Now on the topic of thermodynamics, there are a whole host of mostly unnecessary simplifications that have been introduced that are probably pretty irrelevant on weather time scales but probably relevant on climate time scales.  A topic for another post, but as an example, the heat capacity of condensed water is commonly ignored; this is ok in an analytical/theoretical analysis such as Makarieva et al., but not for a climate model.

Makarieva et al. also raise the issue of the nature of interconversions among kinetic energy, potential energy, and internal energy.  To anyone that has a copy of my textbook, the relevant discussion is in section 12.2.  I will do a post on this at some point, there are some issues that have been nagging me about how all this is treated, and I want to dig into these a bit more.

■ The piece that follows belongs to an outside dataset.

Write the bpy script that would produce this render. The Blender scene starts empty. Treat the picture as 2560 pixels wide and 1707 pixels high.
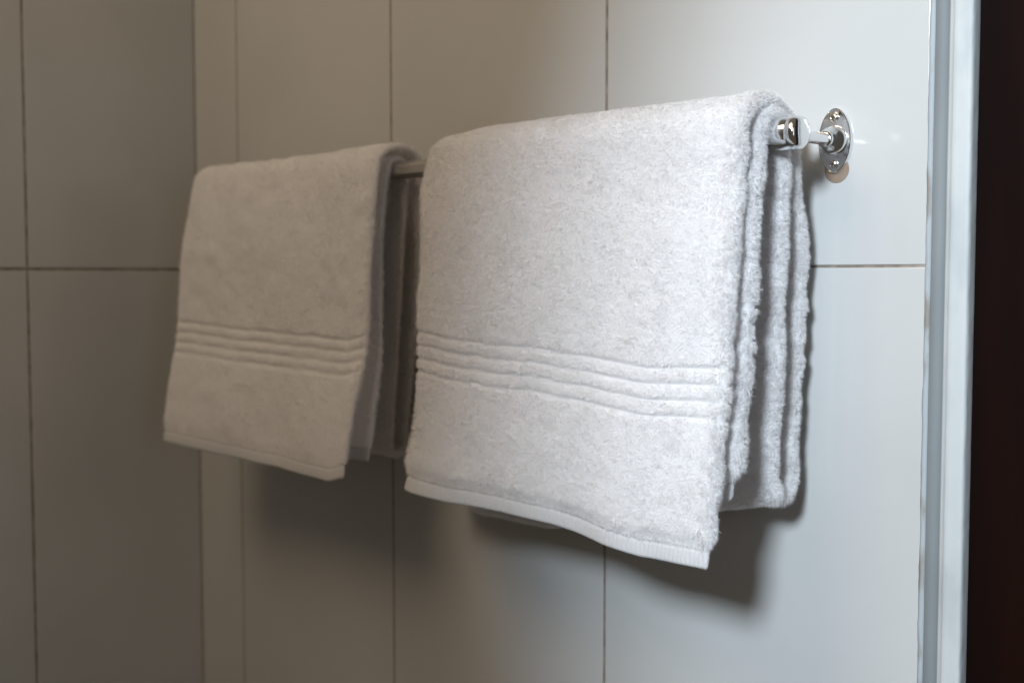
import bpy, bmesh, math
import numpy as np
from mathutils import Vector, Matrix
R = math.radians
scene = bpy.context.scene
COL = scene.collection

# ------------------------------------------------------------------ camera
cam = bpy.data.cameras.new('camera')
cam.lens = 41.5; cam.sensor_width = 36; cam.clip_start = .02; cam.clip_end = 50
cam.dof.use_dof = True; cam.dof.focus_distance = .875; cam.dof.aperture_fstop = 5.0
camo = bpy.data.objects.new('camera', cam); COL.objects.link(camo)
camo.location = (0, -.81, 0)
camo.rotation_euler = (R(90 - 3.25), 0, R(44.8))
scene.camera = camo

# ------------------------------------------------------------------ world and lights
world = bpy.data.worlds.new('World'); scene.world = world; world.use_nodes = True
bg = world.node_tree.nodes['Background']
bg.inputs[1].default_value = 1.0
_nt = world.node_tree          # the dim room around: pale floor, dark middle, slightly lighter ceiling
_tc = _nt.nodes.new('ShaderNodeTexCoord'); _sx = _nt.nodes.new('ShaderNodeSeparateXYZ')
_mr = _nt.nodes.new('ShaderNodeMapRange'); _mr.inputs[1].default_value = -1; _mr.inputs[2].default_value = 1
_cr = _nt.nodes.new('ShaderNodeValToRGB'); _e = _cr.color_ramp.elements
_e[0].position = 0; _e[0].color = (.08, .06, .038, 1); _e[1].position = 1; _e[1].color = (.14, .12, .095, 1)
for _p, _c in ((.30, (.08, .06, .038)), (.38, (.056, .043, .030)), (.60, (.056, .043, .028)), (.72, (.13, .11, .085))):
    _n = _e.new(_p); _n.color = (*_c, 1)
_nt.links.new(_tc.outputs['Generated'], _sx.inputs[0]); _nt.links.new(_sx.outputs['Z'], _mr.inputs[0])
_nt.links.new(_mr.outputs[0], _cr.inputs[0])
_m2 = _nt.nodes.new('ShaderNodeMapRange'); _m2.interpolation_type = 'SMOOTHSTEP'   # dim fill added on the right side, to lighten the gaps between towel layers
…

Addendum:  the “community” response

If you go to Makarieva’s web site, you will see that she has published several papers on this general topic in journals that include the prestigious Proceedings of the Royal Society and Physics Letters.  However, she has not succeeded in getting her work published in atmospheric science journals.

Her previous paper submitted to ACPD received a huge number of comments (by the standards of the journal), and the paper was eventually rejected.  The discussion is well worth reading.

The previous paper received some discussion on the tropical listserv.  Some people dismissed it since Emanuel’s MPI theory seems to work just fine.  Others had misconceptions about what the paper said.  A few people seemed quite interested.

Bottom line: it is challenging for an “outsider” to get a paper published that poses a major challenge to the status quo.  Insiders are less likely to challenge the status quo, so outside challenges should be welcomed and considered carefully.  Part of the challenge  is for the outsider to spin up in the “culture” of the field and cite the relevant literature and use terminology and notation that is familiar to the target audience.   And not to overstate the case.  I think the present paper will have an easier time in the review process than its predecessor at ACPD, we shall see.

And it is important for “insiders” to engage with the “outsiders.”  I understand that Makarieva has contacted a number of climate scientists for feedback on her papers; a few have helpfully replied.  I guess my interaction with Makarieva “counts” as interacting with a skeptic, since I encountered her on a skeptical blog and she is challenging the status quo.  If this is the kind of thing that I shouldn’t be doing according to the IPCC “in crowd” (see here), then the climate field is in a great deal of trouble.  I personally think that we are very fortunate to have Anastassia Makarieva (an esteemed Russian biophysicist) and her colleagues taking a look at some of the fundamental assumptions made in our field. Whether all this turns out to be important or not, I don’t know.  But I do know that it is important for us to try to figure this out.